On Fri, 2 Apr 2004, Sébastien Hinderer wrote:

> Dear all,
>
> Assume the followng definitions, inspired by the Bvector module of Coq's
> standard library :
>
> Section VECTORS.
>
> Variable A : Set.
>
> Inductive vector : nat -> Set :=
>   | Vnil : vector 0
>   | Vcons : forall (a:A) (n:nat), vector n -> vector (S n).
>
> Implicit Arguments Vcons [n].
>
> Definition Vhead : forall n:nat, vector (S n) -> A.
> Proof.
>       intros n v; inversion v as [|a p w]; exact a.
> Defined.
>
> Implicit Arguments Vhead [n].
>
> Definition Vtail : forall n:nat, vector (S n) -> vector n.
> Proof.
>       intros n v; inversion v as [| a p w]; exact w.
> Defined.
>
> Implicit Arguments Vtail [n].
>
> (How) Is it sossible to prove the following theorem in Coq ?
>
> Theorem VSn_eq :
>   forall (n : nat) (v : vector (S n)),
>   v = Vcons (Vhead v) (Vtail v).
>
>
> Thanks in advance for your help,
> Sébastien.

To complete Yves's answer, it is also feasible to stick to usual Coq
equality, but it's not what I would call simple.

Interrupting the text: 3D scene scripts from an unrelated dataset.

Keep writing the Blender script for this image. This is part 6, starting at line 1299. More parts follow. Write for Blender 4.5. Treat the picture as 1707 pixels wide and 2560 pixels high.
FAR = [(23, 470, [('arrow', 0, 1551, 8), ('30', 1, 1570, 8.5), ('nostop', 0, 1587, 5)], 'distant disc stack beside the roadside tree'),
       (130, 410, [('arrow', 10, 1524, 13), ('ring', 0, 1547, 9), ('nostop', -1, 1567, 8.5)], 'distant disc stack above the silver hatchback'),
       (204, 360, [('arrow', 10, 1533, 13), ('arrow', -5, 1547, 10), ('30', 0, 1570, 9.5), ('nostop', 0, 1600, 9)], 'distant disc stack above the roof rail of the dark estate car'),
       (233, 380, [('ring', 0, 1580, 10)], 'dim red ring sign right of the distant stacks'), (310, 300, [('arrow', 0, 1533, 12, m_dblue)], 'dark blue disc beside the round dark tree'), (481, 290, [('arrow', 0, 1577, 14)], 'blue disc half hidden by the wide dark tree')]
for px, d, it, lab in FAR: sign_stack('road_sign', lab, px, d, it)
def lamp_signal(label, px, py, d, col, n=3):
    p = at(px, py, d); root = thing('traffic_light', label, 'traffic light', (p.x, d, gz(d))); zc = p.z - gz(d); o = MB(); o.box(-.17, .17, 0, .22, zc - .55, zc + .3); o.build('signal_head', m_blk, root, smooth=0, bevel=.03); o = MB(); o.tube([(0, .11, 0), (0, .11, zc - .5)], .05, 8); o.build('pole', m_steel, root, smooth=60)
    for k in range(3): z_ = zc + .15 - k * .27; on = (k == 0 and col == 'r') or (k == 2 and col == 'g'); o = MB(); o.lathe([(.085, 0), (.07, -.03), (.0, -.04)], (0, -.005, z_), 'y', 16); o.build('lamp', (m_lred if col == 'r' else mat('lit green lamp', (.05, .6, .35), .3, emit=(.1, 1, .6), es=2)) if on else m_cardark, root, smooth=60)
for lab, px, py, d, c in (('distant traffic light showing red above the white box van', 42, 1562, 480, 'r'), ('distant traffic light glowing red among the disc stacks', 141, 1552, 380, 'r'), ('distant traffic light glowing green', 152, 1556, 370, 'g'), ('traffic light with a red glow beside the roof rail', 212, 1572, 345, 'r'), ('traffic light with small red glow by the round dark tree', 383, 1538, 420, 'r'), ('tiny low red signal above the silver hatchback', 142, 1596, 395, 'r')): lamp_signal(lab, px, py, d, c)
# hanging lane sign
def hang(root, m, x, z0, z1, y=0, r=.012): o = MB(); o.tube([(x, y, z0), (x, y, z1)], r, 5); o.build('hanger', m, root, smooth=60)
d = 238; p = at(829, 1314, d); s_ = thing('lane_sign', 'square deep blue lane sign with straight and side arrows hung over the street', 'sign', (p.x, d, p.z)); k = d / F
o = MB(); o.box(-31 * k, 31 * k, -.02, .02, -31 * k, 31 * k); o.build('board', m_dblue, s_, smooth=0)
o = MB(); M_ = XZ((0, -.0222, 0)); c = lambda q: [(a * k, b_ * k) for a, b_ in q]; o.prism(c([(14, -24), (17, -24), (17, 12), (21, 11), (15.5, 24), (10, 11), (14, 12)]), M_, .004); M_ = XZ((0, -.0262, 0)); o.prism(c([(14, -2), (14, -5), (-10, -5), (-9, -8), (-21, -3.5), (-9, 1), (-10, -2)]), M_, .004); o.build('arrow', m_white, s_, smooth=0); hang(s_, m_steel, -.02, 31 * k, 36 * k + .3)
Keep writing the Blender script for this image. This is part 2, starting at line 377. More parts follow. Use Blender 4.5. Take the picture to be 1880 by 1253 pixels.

Below is an (indirect)
way to proof your original statement, if you really want it:

Pierre Letouzey


Definition Vhead_bis :  forall n:nat, n<>0 -> vector n -> A.
Proof.
destruct n.
tauto.
intros _ a; exact (Vhead a).
Defined.

Definition Vtail_bis :  forall n:nat, n<>0 -> vector n -> vector (pred n).
Proof.
destruct n.
tauto.
intros _ a; exact (Vtail a).
Defined.

Definition hack : forall n, n<>0 -> vector (S (pred n)) -> vector n.
Proof.
destruct n; tauto; trivial.
Defined.

Theorem VSn_eq_bis :
  forall (n : nat) (v : vector n)(H:n<>0),
  v = hack n H (Vcons (Vhead_bis n H v) (Vtail_bis n H v)).
Proof.
destruct v.
intros H; elim H; auto.
simpl; auto.
Defined.

Theorem VSn_eq :
  forall (n : nat) (v : vector (S n)),
  v = Vcons (Vhead v) (Vtail v).
Proof.
intros n v.
change n with (pred (S n)).
assert (S n<>0). auto.
pattern v at 1; rewrite (VSn_eq_bis (S n) v H); auto.
Defined.